I'm reading Leinster. On page 96, when introducing the Yoneda lemma, he says that $[\mathscr A^{\text{op}}, \textbf{Set}](H_A,X)$ is a set.
Why is $[\mathscr A^{\text{op}}, \textbf{Set}](H_A,X)$ a set? I assume it is possible to prove this without the Yoneda lemma, since at this point, he hasn't yet stated the Yoneda lemma.
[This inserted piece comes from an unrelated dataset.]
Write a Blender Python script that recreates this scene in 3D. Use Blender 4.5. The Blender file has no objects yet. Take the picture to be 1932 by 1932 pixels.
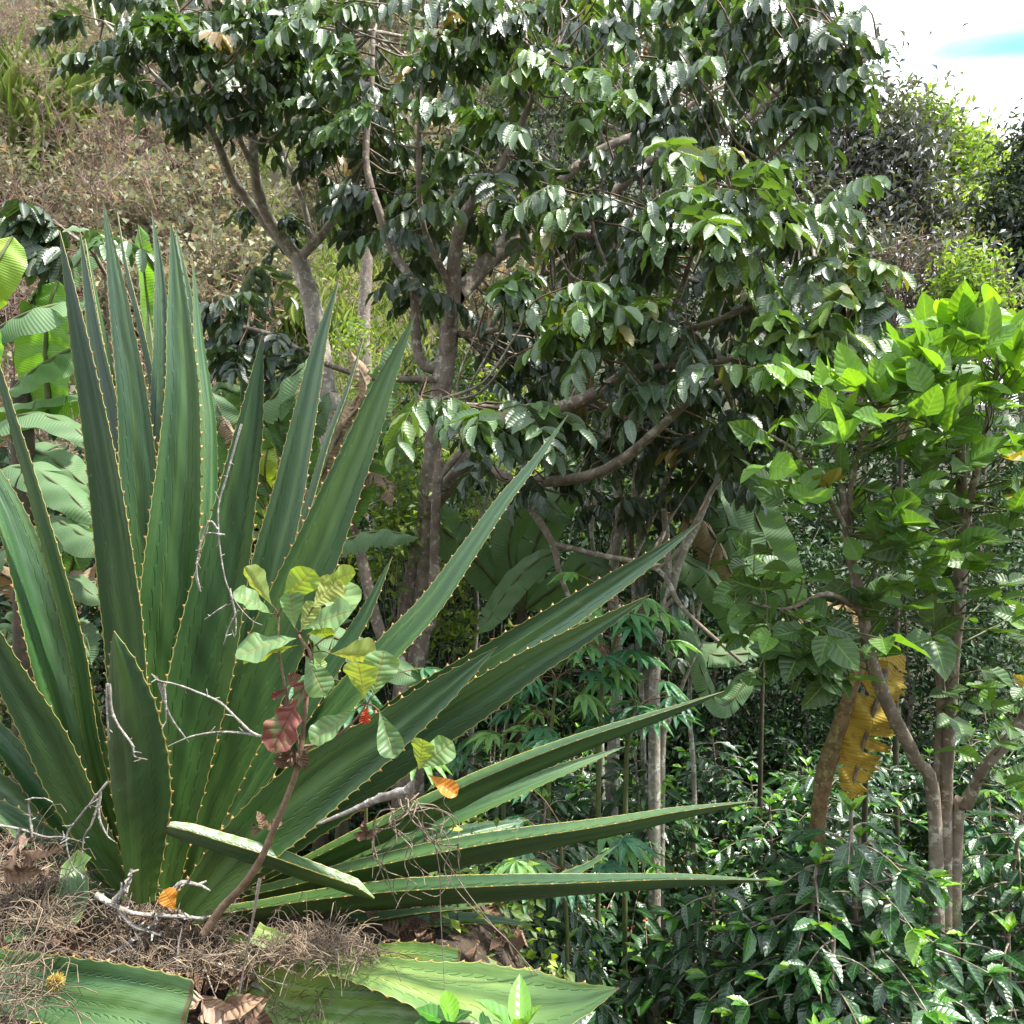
import bpy, math, random
import numpy as np
from mathutils import Vector
R = math.radians
sc = bpy.context.scene
COL = sc.collection
# ---------------------------------------------------------------- camera, light, sky
CZ, FP = 3.2, 1516.0
cam = bpy.data.objects.new('camera', bpy.data.cameras.new('camera'))
COL.objects.link(cam); sc.camera = cam
cam.location = (0, 0, CZ); cam.rotation_euler = (R(90), 0, 0)
cam.data.sensor_width = 36; cam.data.lens = 36 * FP / 1932
cam.data.clip_start = .05; cam.data.clip_end = 900
sc.view_settings.view_transform = 'Standard'; sc.view_settings.look = 'None'
sc.view_settings.gamma = 1; sc.view_settings.exposure = 1.12
SUN_AZ, SUN_EL = R(98), R(62)
sd = Vector((math.sin(SUN_AZ) * math.cos(SUN_EL), math.cos(SUN_AZ) * math.cos(SUN_EL), math.sin(SUN_EL)))
sl = bpy.data.lights.new('sun', 'SUN'); sl.energy = 5.0; sl.angle = R(2.5); sl.color = (1, .96, .88)
so = bpy.data.objects.new('sun', sl); COL.objects.link(so)
so.rotation_euler = sd.to_track_quat('Z', 'Y').to_euler(); so.location = (10, 10, 40)
sc.cycles.max_bounces = 5; sc.cycles.diffuse_bounces = 2; sc.cycles.glossy_bounces = 2
sc.cycles.transmission_bounces = 4; sc.cycles.use_denoising = True
sc.cycles.sample_clamp_indirect = 6
W = bpy.data.worlds.new('World'); sc.world = W; W.use_nodes = True

class NT:
    """tiny node-graph helper"""
    def __init__(s, tree): s.t = tree; s.t.nodes.clear()
    def n(s, typ, **kw):
        nd = s.t.nodes.new(typ)
        for k, v in kw.items(): setattr(nd, k, v)
        return nd
    def link(s, a, b): s.t.links.new(a, b)
    def put(s, sock, v):
        if isinstance(v, (int, float)): sock.default_value = v
        elif isinstance(v, (tuple, list)):
            sock.default_value = tuple(v) + ((1,) if len(v) == 3 and len(sock.default_value) == 4 else ())
        else: s.link(v, sock)
    def m(s, op, a, b=0.0, c=0.0, clamp=False):
        nd = s.n('ShaderNodeMath', operation=op); nd.use_clamp = clamp
        for i, v in enumerate((a, b, c)): s.put(nd.inputs[i], v)
        return nd.outputs[0]
    def mix(s, f, a, b, mode='MIX'):
        nd = s.n('ShaderNodeMix', data_type='RGBA', blend_type=mode)
        s.put(nd.inputs[0], f); s.put(nd.inputs[6], a); s.put(nd.inputs[7], b)
        return nd.outputs[2]
    def ramp(s, f, stops):
        nd = s.n('ShaderNodeValToRGB'); cr = nd.color_ramp
        while len(cr.elements) < len(stops): cr.elements.new(.5)
        for e, (p, c) in zip(cr.elements, stops): e.position = p; e.color = tuple(c) + (1,)
        s.put(nd.inputs[0], f); return nd.outputs[0]
    def noise(s, vec, scale, detail=3, rough=.5):
        nd = s.n('ShaderNodeTexNoise'); nd.inputs['Scale'].default_value = scale
        nd.inputs['Detail'].default_value = detail; nd.inputs['Roughness'].default_value = rough
        if vec is not None: s.link(vec, nd.inputs['Vector'])
        return nd.outputs[0]
    def sstep(s, x, lo, hi):
        nd = s.n('ShaderNodeMapRange', interpolation_type='SMOOTHSTEP')
        s.put(nd.inputs[0], x); nd.inputs[1].default_value = lo; nd.inputs[2].default_value = hi
        return nd.outputs[0]
    def scale(s, vec, xyz):
        nd = s.n('ShaderNodeVectorMath', operation='MULTIPLY'); s.link(vec, nd.inputs[0])
        nd.inputs[1].default_value = xyz; return nd.outputs[0]

g = NT(W.node_tree)
out = g.n('ShaderNodeOutputWorld'); bg = g.n('ShaderNodeBackground'); bg.inputs[1].default_value = .14
sky = g.n('ShaderNodeTexSky', sky_type='NISHITA'); sky.sun_disc = False
sky.sun_elevation = SUN_EL; sky.sun_rotation = SUN_AZ; sky.altitude = 1600
tc = g.n('ShaderNodeTexCoord'); sep = g.n('ShaderNodeSeparateXYZ'); g.link(tc.outputs['Generated'], sep.inputs[0])
ys = g.m('MAXIMUM', sep.outputs[1], .05)
px = g.m('DIVIDE', sep.outputs[0], ys); pz = g.m('DIVIDE', sep.outputs[2], ys)
cn = g.noise(g.scale(tc.outputs['Generated'], (2, 2, 9)), 1.6, 5, .6)
wob = g.m('MULTIPLY', g.m('SUBTRACT', cn, .5), 1.1)
ex = g.m('POWER', g.m('ABSOLUTE', g.m('DIVIDE', g.m('SUBTRACT', px, .71), .28)), 2)
ez = g.m('POWER', g.m('ABSOLUTE', g.m('DIVIDE', g.m('SUBTRACT', pz, g.m('ADD', .51, g.m('MULTIPLY', px, .115))), .030)), 2)
front = g.m('GREATER_THAN', sep.outputs[1], .1)
gap = g.m('MULTIPLY', front, g.sstep(g.m('ADD', g.m('ADD', ex, ez), wob), 1.4, 0.0))
over = g.m('MULTIPLY', g.sstep(cn, .47, .62), g.m('SUBTRACT', 1, front), clamp=True)
blue = g.m('MAXIMUM', g.m('MULTIPLY', gap, .92), g.m('MULTIPLY', over, .75))
cloudcol = g.ramp(cn, [(.3, (.80, .84, .90)), (.6, (1, 1, 1))])
cloud = g.mix(1.0, cloudcol, (9.2, 9.4, 9.9), 'MULTIPLY')
skyc = g.mix(1.0, sky.outputs[0], (.48, 1.22, 1.28), 'MULTIPLY')
g.link(g.mix(blue, cloud, skyc), bg.inputs[0]); g.link(bg.outputs[0], out.inputs[0])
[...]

Also, to even state the Yoneda lemma, we first need to know that $[\mathscr A^{\text{op}}, \textbf{Set}](H_A,X)$ is a set.
Notation:
- $\mathscr A$ is a locally small category.
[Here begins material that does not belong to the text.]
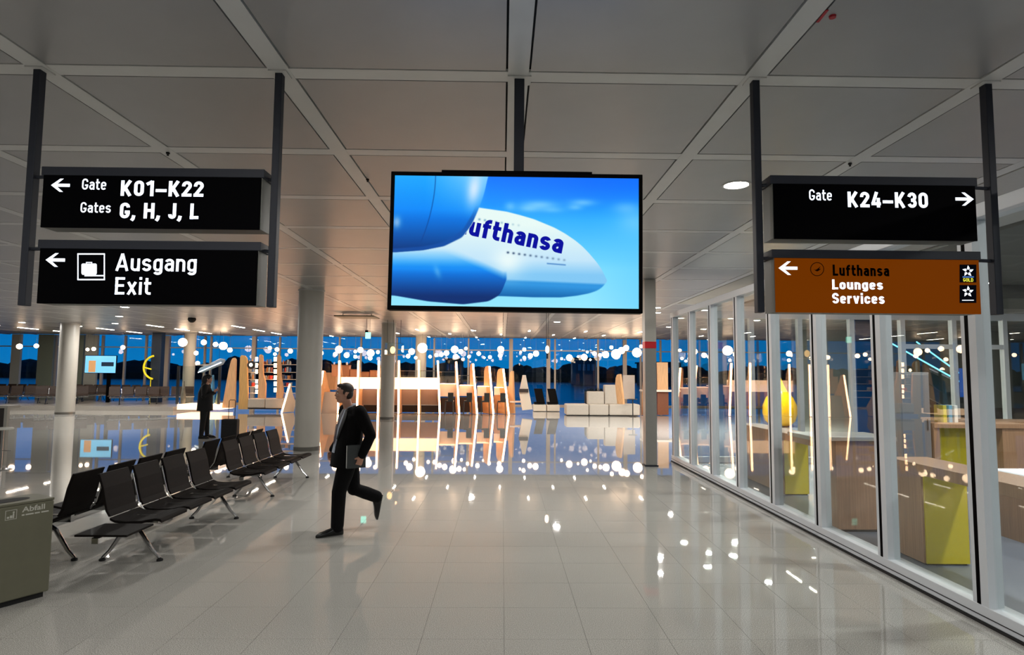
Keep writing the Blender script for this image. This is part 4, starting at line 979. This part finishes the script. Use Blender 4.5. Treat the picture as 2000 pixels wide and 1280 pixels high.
for (xa, xb) in ((499, 503), (535, 540)):
    for q in range(6): wbox(ki, xa, 698+q*12 if xa > 520 or q < 3 else 742+(q-3)*10, xb, 706+q*12 if xa > 520 or q < 3 else 749+(q-3)*10, YK+.25, .03, LED if q % 1 == 0 else CREAM, 'light_square')
for x0, x1 in ((485, 503), (514, 540), (549, 590)):
    for y_ in (712, 727, 741, 755, 768):
        if x0 == 514 and y_ > 745: continue
        wbox(ki, x0, y_, x1, y_+1.3, YK+.3, .4, CREAM, 'shelf')
random.seed(11)
gc = [(196, 70, 56), (70, 110, 170), (230, 220, 206), (210, 150, 90), (110, 60, 50), (60, 70, 90), (180, 190, 196)]
gn = ['red', 'blue', 'white', 'tan', 'brown', 'dark blue', 'pale grey']; gi = 0
for x0, x1, w1 in ((486, 500, 'left bay'), (516, 534, 'middle bay'), (552, 572, 'right bay')):
    for r_, y_ in enumerate((712, 727, 741, 755)):
        if x0 == 516 and y_ > 745: continue
        x = x0; prev = None; kk = 0
        while x < x1-3:
            wd = random.choice((4, 5, 6)); c_ = random.choice([q for q in range(7) if q != prev]); prev = c_; hgt = random.choice((7, 9, 10))
            pa = aty(x, y_, YK+.45); pb = aty(x+wd-1, y_-hgt, YK+.45); hw = (pb.x-pa.x)/2; hh = pb.z-pa.z
            t_ = thing('packaged_item', '%s package, %s from left on the %s shelf of the kiosk %s' % (gn[c_], ORD[kk], ['top', 'second', 'third', 'lowest'][r_], w1), 'package', ((pa.x+pb.x)/2, YK+.45, aty(x, y_, YK+.3).z+.003), 0, 'goods on the kiosk shelves')
            if random.random() < .5: MB().box(-hw, hw, -.06, .06, 0, hh).build('box', mat('good%d' % c_, gc[c_], .5), t_, bevel=.004)
            else: MB().lathe([(hw*.8, 0), (hw, hh*.15), (hw*.9, hh*.7), (hw*.35, hh*.85), (hw*.35, hh)], 12).build('bottle', mat('good%d' % c_, gc[c_], .5), t_, True)
            x += wd; kk += 1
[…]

- $\textbf{Set}$ is the category of sets.
- $[\mathscr A^{\text{op}}, \textbf{Set}]$ is the category of functors $F : \mathscr A^{\text{op}} \to \textbf{Set}$.
- $X$ is a functor $\mathscr A^{op} \to \textbf{Set}$.
- For a category $\mathscr C$ and objects $C, D$ in $\mathscr C$, the class of morphisms from $C$ to $D$ is denoted $\mathscr C(C,D)$. In particular, $[\mathscr A^{\text{op}}, \textbf{Set}](H_A,X)$ is the class of natural transformations $H_A \to X$.
- For $A$ in $\mathscr A$, $H_A : \mathscr A^{\text{op}} \to \textbf{Set}$ is the functor defined by $$H_A(B) = \mathscr A(B, A),$$ for objects $B$ in $\mathscr A$ and \begin{align*} H_A(B \xrightarrow{g} B') : \mathscr A(B', A) &\longrightarrow \mathscr A(B, A) \\ p &\longmapsto p \circ g, \end{align*} for morphisms $B \xrightarrow{g} B'$ in $\mathscr A$.
No. The Yoneda-Lemma states that the canonical map of classes
$X(A) \to [A^{op},Set](H_A,X)$
is a bijection. The right hand side is a class, the left hand side is a set. Hence, the class can be identified with a set, and this everything we need in order to treat it as a set. In some foundations, actually every set which is isomorphic to a class is a set.